- _3D scene scripts_
○ ○ ○ ○

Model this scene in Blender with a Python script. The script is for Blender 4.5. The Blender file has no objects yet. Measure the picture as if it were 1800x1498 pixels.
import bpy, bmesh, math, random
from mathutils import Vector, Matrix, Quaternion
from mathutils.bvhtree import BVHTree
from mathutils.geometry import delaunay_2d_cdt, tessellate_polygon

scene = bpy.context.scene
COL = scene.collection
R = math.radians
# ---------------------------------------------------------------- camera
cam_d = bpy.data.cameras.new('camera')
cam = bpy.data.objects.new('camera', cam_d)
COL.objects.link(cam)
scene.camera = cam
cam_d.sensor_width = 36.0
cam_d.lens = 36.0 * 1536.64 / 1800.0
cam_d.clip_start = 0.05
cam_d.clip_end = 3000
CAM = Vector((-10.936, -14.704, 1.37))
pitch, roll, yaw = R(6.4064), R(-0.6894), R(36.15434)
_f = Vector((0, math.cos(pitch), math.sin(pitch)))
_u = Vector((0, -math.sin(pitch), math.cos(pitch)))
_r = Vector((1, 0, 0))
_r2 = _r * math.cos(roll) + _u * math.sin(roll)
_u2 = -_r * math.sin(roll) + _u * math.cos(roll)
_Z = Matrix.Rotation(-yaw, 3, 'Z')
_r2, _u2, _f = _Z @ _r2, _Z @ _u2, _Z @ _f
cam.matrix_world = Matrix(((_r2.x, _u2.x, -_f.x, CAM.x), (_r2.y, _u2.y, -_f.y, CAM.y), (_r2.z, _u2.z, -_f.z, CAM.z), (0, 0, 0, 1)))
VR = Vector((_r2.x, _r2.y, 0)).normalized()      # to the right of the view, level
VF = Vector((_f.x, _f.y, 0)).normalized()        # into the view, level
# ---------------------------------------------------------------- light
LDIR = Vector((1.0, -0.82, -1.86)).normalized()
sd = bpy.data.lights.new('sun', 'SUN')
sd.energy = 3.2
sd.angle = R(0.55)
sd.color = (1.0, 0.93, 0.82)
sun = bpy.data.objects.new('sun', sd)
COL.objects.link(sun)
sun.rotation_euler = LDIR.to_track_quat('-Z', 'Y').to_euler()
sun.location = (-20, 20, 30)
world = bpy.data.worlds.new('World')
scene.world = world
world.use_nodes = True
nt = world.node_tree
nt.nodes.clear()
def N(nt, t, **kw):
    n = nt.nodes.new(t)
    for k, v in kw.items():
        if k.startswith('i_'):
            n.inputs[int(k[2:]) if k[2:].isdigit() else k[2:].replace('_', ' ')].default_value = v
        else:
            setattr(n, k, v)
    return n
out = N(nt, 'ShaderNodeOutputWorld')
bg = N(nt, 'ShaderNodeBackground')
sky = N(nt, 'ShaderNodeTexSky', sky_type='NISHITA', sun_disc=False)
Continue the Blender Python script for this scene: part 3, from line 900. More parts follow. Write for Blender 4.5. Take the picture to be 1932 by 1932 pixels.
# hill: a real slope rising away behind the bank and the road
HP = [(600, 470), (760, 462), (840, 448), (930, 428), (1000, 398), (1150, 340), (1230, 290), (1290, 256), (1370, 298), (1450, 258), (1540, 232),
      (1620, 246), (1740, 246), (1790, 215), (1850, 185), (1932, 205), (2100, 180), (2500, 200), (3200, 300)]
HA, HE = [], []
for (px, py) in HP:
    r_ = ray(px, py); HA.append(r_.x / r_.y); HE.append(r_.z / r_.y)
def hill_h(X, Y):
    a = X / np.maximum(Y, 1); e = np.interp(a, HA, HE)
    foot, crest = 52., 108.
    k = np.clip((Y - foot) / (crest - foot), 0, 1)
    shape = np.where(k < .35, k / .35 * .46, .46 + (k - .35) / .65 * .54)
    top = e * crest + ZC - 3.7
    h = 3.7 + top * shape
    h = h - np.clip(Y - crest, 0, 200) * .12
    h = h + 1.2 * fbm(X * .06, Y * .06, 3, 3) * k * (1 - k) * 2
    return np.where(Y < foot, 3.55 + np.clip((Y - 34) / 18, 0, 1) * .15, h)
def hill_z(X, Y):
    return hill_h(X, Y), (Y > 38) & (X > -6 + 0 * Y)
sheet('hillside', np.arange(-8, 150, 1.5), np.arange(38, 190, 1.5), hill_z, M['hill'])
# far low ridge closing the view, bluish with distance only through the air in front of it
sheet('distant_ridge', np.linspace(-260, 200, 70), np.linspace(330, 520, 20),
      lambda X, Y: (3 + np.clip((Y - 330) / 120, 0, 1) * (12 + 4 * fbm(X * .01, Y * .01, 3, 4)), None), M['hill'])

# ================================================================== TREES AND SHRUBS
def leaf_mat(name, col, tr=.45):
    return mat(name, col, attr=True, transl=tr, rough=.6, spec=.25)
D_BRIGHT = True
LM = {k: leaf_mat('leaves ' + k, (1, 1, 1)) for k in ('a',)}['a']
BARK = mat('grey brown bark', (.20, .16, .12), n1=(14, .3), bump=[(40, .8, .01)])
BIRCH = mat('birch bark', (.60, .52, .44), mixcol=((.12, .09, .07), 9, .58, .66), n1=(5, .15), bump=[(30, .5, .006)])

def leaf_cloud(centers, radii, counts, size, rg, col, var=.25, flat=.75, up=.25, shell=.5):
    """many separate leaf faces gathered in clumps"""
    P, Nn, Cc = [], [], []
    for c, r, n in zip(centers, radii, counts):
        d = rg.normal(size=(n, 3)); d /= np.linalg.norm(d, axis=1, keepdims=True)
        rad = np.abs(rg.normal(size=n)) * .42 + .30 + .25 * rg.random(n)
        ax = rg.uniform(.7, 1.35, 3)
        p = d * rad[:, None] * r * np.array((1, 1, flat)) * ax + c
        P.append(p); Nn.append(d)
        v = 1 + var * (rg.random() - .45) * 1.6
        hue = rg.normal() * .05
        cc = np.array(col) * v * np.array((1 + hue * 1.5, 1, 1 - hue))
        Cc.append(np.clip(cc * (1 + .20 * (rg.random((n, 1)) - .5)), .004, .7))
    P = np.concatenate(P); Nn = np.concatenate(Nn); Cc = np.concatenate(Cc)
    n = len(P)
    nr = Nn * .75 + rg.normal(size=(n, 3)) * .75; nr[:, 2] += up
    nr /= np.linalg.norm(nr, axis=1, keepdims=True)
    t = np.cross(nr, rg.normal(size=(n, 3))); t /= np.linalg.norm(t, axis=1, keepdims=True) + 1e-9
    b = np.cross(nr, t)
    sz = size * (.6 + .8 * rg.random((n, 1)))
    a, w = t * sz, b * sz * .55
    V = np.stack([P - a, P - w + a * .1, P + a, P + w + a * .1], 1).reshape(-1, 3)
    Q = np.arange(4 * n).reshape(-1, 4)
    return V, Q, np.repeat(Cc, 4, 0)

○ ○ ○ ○

- _To be done_
Please give an exact restatement of only the lines from the beginning of the material above to the line with "from mathutils.geometry import", inclusive.

- _Expected output_
Model this scene in Blender with a Python script. The script is for Blender 4.5. The Blender file has no objects yet. Measure the picture as if it were 1800x1498 pixels.
import bpy, bmesh, math, random
from mathutils import Vector, Matrix, Quaternion
from mathutils.bvhtree import BVHTree
from mathutils.geometry import delaunay_2d_cdt, tessellate_polygon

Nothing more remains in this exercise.